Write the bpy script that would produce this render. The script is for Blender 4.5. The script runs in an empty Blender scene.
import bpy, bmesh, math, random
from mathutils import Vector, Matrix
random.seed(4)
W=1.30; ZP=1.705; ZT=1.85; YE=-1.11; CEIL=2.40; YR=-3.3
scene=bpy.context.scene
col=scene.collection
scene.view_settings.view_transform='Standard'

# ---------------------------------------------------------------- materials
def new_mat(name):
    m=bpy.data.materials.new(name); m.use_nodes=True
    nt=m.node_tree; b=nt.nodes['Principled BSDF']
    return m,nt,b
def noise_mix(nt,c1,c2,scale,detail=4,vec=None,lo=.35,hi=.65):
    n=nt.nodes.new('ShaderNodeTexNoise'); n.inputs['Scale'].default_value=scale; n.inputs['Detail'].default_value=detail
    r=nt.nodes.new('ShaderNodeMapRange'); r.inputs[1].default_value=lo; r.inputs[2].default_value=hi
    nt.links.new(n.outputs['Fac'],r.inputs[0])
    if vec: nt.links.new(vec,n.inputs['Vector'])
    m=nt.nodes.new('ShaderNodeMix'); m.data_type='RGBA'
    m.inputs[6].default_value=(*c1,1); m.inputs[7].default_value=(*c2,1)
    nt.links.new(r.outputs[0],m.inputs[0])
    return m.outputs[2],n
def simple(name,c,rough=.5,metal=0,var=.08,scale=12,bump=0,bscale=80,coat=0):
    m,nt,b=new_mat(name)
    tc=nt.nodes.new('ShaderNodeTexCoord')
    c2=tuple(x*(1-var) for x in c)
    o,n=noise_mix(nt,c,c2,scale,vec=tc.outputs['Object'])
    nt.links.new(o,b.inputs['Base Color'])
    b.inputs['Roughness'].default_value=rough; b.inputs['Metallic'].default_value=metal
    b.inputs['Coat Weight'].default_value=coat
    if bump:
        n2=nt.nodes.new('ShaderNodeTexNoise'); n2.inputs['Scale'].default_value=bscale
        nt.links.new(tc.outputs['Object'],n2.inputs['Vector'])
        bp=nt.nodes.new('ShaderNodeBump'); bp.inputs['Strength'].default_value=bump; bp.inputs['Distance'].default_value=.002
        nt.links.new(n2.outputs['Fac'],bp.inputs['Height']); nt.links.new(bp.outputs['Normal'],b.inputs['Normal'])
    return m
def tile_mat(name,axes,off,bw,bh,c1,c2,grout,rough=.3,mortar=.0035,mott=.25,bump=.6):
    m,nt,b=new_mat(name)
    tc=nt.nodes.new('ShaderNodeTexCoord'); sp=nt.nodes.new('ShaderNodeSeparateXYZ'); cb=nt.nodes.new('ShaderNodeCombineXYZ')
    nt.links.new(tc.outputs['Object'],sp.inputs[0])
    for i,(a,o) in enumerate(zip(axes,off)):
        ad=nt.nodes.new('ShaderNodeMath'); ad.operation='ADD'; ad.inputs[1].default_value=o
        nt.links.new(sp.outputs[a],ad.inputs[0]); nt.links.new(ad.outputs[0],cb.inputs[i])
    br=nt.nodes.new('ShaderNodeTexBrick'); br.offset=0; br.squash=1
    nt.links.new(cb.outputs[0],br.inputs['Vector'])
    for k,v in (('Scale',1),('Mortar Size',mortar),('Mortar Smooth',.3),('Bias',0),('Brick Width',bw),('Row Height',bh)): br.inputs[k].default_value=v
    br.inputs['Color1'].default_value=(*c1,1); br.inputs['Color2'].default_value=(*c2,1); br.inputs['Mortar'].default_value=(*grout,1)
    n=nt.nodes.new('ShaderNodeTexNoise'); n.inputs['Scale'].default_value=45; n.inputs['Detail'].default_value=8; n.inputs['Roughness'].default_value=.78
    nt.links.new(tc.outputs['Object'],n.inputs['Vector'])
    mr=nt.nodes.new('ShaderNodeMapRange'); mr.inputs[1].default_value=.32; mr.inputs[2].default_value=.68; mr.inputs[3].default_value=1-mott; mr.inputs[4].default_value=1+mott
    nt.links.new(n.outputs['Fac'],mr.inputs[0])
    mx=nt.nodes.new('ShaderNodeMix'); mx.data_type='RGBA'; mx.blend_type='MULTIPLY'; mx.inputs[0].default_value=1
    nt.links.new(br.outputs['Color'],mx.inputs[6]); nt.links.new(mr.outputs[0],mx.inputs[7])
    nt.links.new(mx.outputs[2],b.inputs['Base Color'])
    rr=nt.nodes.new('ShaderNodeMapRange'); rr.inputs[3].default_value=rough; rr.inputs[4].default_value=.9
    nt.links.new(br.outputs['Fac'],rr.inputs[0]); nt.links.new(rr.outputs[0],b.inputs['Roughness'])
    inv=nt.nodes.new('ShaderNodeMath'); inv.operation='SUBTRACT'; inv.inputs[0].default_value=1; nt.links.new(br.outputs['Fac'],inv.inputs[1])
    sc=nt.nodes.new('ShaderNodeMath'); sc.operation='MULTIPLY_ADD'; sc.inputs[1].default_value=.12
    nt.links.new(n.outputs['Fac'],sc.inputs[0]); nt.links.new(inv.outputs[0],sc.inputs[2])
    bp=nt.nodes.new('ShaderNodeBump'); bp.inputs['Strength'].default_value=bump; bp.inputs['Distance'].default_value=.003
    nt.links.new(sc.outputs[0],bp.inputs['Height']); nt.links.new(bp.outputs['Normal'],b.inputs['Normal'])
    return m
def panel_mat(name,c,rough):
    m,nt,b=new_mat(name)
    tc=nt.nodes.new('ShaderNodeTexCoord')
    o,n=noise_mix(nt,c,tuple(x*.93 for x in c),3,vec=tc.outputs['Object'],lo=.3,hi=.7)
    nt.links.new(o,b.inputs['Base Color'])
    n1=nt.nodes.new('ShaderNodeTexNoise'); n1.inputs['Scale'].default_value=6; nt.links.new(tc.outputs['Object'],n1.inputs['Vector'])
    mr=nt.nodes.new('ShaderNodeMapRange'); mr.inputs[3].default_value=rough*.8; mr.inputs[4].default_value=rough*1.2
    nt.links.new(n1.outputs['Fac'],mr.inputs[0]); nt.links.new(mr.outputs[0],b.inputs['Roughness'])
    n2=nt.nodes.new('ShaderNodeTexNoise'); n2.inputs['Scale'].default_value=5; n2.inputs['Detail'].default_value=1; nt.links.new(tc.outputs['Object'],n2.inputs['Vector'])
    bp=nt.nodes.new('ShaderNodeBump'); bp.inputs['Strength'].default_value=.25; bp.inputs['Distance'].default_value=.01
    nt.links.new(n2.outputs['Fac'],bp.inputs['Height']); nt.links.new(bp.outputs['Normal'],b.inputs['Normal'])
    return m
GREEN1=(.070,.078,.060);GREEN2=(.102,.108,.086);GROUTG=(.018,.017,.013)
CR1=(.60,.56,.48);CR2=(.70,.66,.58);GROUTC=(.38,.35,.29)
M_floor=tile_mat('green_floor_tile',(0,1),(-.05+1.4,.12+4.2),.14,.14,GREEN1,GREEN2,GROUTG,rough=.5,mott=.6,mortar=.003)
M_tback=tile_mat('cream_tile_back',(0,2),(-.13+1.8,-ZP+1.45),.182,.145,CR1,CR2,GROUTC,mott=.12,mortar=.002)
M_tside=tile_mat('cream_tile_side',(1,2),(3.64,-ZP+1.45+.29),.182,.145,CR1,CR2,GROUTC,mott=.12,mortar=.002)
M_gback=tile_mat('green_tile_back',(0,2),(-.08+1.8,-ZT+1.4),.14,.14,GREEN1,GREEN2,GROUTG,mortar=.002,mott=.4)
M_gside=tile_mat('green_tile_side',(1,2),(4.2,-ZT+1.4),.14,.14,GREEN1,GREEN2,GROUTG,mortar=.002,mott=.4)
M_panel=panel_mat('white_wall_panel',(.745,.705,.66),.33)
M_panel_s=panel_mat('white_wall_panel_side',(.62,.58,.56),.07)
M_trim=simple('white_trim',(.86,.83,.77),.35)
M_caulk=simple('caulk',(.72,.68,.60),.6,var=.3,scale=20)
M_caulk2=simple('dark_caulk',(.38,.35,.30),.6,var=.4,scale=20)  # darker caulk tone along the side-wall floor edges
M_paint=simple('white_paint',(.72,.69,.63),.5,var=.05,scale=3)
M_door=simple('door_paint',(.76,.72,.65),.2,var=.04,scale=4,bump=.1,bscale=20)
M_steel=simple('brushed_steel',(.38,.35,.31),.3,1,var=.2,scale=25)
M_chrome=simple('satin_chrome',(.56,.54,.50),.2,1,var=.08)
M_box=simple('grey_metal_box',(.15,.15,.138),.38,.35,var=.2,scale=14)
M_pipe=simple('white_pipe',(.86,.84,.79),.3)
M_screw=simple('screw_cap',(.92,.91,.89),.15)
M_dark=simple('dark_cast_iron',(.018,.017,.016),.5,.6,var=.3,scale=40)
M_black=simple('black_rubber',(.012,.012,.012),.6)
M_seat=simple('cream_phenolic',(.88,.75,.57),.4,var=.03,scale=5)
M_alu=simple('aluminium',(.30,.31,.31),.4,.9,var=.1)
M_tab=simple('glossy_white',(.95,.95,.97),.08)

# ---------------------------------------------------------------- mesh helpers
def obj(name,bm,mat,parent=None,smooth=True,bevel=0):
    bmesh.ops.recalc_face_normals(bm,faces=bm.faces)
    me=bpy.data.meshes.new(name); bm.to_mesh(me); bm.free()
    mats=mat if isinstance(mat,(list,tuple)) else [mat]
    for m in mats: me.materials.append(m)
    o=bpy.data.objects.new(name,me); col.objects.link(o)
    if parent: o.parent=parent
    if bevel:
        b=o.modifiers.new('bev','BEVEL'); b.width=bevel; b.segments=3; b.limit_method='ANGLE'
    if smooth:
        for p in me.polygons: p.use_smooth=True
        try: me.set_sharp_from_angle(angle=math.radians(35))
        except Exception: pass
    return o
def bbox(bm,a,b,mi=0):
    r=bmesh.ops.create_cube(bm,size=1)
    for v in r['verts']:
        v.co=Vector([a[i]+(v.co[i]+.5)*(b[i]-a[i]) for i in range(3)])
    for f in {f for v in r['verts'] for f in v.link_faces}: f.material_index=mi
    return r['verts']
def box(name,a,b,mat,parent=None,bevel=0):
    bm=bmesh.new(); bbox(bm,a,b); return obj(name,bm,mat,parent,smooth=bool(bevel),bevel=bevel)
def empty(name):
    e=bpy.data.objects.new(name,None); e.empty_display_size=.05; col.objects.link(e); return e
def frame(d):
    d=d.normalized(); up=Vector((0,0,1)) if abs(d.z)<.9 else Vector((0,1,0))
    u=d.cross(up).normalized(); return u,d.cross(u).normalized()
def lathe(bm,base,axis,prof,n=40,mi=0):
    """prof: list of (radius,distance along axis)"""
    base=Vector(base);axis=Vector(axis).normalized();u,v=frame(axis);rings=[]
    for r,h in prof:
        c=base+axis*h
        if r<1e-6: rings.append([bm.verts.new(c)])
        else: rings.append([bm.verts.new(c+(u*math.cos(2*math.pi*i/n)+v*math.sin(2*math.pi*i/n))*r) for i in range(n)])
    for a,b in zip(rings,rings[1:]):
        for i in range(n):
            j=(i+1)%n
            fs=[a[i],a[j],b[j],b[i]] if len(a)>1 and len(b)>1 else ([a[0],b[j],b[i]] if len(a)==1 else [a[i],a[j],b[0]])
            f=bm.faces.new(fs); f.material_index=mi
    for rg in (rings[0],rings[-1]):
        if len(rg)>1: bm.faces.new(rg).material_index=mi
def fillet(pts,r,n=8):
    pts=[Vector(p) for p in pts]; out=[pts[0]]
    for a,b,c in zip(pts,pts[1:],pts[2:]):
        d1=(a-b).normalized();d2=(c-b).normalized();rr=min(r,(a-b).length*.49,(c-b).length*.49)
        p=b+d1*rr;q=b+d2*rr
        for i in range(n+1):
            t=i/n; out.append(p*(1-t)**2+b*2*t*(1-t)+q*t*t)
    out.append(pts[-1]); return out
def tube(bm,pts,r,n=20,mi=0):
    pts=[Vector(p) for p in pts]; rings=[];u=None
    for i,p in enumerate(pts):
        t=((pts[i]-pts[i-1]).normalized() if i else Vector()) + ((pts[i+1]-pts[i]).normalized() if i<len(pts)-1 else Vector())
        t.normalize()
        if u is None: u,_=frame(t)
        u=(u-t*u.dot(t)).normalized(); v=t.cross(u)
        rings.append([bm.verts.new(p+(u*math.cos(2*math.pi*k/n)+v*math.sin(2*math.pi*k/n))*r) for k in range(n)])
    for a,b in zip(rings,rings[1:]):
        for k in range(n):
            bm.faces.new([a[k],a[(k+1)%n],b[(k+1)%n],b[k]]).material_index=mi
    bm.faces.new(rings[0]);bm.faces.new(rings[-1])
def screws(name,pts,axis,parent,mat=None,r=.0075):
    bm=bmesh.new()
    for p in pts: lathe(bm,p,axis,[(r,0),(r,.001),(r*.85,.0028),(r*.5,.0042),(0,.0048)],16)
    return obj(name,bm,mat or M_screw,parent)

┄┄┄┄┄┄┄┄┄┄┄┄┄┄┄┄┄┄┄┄

_The exercise_
Each line from the top of the material above through the line with "scene.view_settings.view_transform='Standard'" must be echoed exactly, and no other line.

_Right answer_
Write the bpy script that would produce this render. The script is for Blender 4.5. The script runs in an empty Blender scene.
import bpy, bmesh, math, random
from mathutils import Vector, Matrix
random.seed(4)
W=1.30; ZP=1.705; ZT=1.85; YE=-1.11; CEIL=2.40; YR=-3.3
scene=bpy.context.scene
col=scene.collection
scene.view_settings.view_transform='Standard'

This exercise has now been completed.